African architecture on the global agenda

The recent UIA2014 conference in Durban presented an opportunity to discuss the priorities for architects in Africa, writes Sean O'Toole.

From the Series

Shortly after his keynote lecture at the 25th world congress of the International Union of Architects (UIA), held in Durban last week, architect Diébédo Francis Kéré asked his colleague, Norwegian architect Kjetil Thorsen, a very public question on stage. “How do you keep getting this high quality?”

Thorsen, whose Oslo practice Snøhetta designed the sumptuous Bibliotheca Alexandrina cultural centre in Egypt, responded by first complementing Kéré on his own work.

“Young architects, did you hear that?” remarked Kéré to his large audience, prompting wild applause. “Please go back to your roots,” continued Kéré, still addressing the enraptured audience. “Try to do something at home, in a small space. You will see that suddenly great architects will see your projects. Don’t wait!”
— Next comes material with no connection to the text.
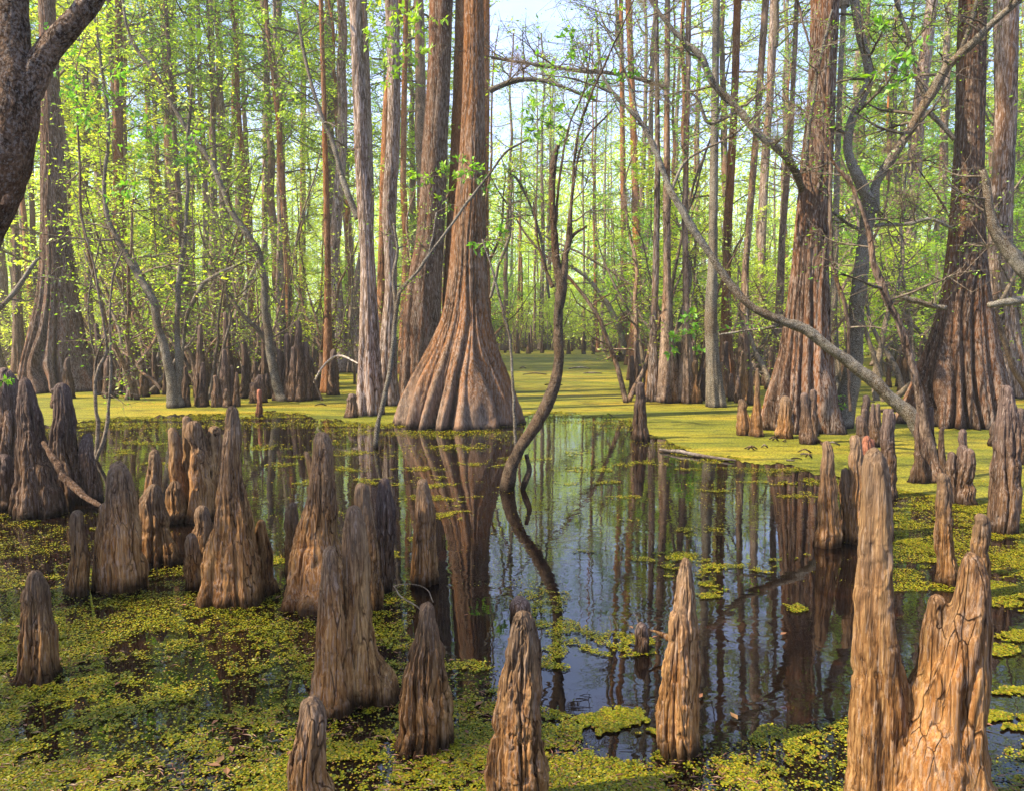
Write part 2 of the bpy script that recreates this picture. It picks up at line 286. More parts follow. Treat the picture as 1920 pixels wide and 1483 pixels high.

Kéré, who first met Thorsen when a primary school he designed in his native Burkina Faso won an Aga Khan Award for Architecture in 2004, was not the only architect to emphasise the virtues of architectural modesty at the triennial congress – incidentally the first time a sub-Saharan African city has hosted a UIA congress.

Many speakers at UIA2014, which drew 4 500 delegates from 96 countries, showcased small-scale design interventions from across the continent.

They included Franck Houndégla, a multi-disciplinary French designer of African ancestry whose work with the French agency Liaisons Urbaines is focussed on redeveloping public spaces in African cities. He showcased three small-scale projects, including one set in a marketplace in Benin’s second-largest city, Porto-Novo. Working with Liberian-born architect Francis Sessou and a team of local Porto-Novo craftsmen and artisans, Houndégla supervised the construction of an unpretentious trading structure that mimicked the modest volumes and lines of the old informal market.

Houndégla explained how in many African cities, public spaces – “outdoor spaces for common use,” as he qualified the term’s meaning in Africa – have fallen into neglect, despite often being the most used spaces. Overhauling them is typically a massive undertaking.

Houndégla, working with the French design and development agency Liaisons Urbaines, has refined a site-specific practice that is both inexpensive and quick. Collaboration is key, he explained, his projects inviting the input of local bricklayers and masons as much as architects and furniture designers.

A similar working method typifies the practice of 26'10 south Architects, a Johannesburg firm led by Thorsten Deckler and Anne Graupner. Deckler, who was born in Namibia, was a lively participant at UIA2014. He wholly embraced the congress theme of “architecture otherwhere” in a presentation that focussed on two Gauteng informal settlements, Ruimsig and Marlboro South. 

Deckler’s talk was very much aimed at showing that it is possible to think and work past traditional antagonisms – between client and architect, citizen and state, architect and public officials – and establish opportunities for collaboration and engagement at the community-level.

Rahul Mehrotra, a Mumbai architect and professor of urban design and planning at the Harvard Graduate School of Design, similarly tooled his fast-paced and warmly received presentation to showcase small-scale interventions in impoverished urban environments.

You can also act on the micro-level, insisted Mehrotra while discussing his Mumbai practice’s attempts to create dignified sanitation.

That these interventions occasionally fail is important to show, he added: “Sometimes we have to celebrate our failures.”

Modesty, while important as a concept, was not the only theme to emerge from the congress. Human dignity and the need to clarify the African debate around built forms also emerged as two key themes. Speaking at UIA2014, Edgar Pieterse, director of the African Centre for Cities at the University of Cape Town, highlighted the importance of African architects defining the continent’s transition agenda.

UIA2014, he said, offered a forum to “clarify what the global and intercontinental conversation should be, but also what the priorities for us as South African and Africans are as we go through the transition of the next two or three decades”.

Visiting Cameroonian architect Jean-Jacques Kotto agreed. Kotto is executive director of the Higher Special School of Architecture of Cameroon, this central African state’s first university of architecture. Based in Yaoundé, the privately owned university opened in 2010 with one classroom and predictions of its certain demise. It now boasts five classrooms and a visiting faculty of mostly French architectural professors.

Kotto was heartened by UIA’s decision to hold a congress in a sub-Saharan city. “Sometimes people don’t understand the reality of our continent, the reality of where we practice,” he remarked. That concern was decisively put to rest, Durban emerging as a capable host city with an important story to tell the world.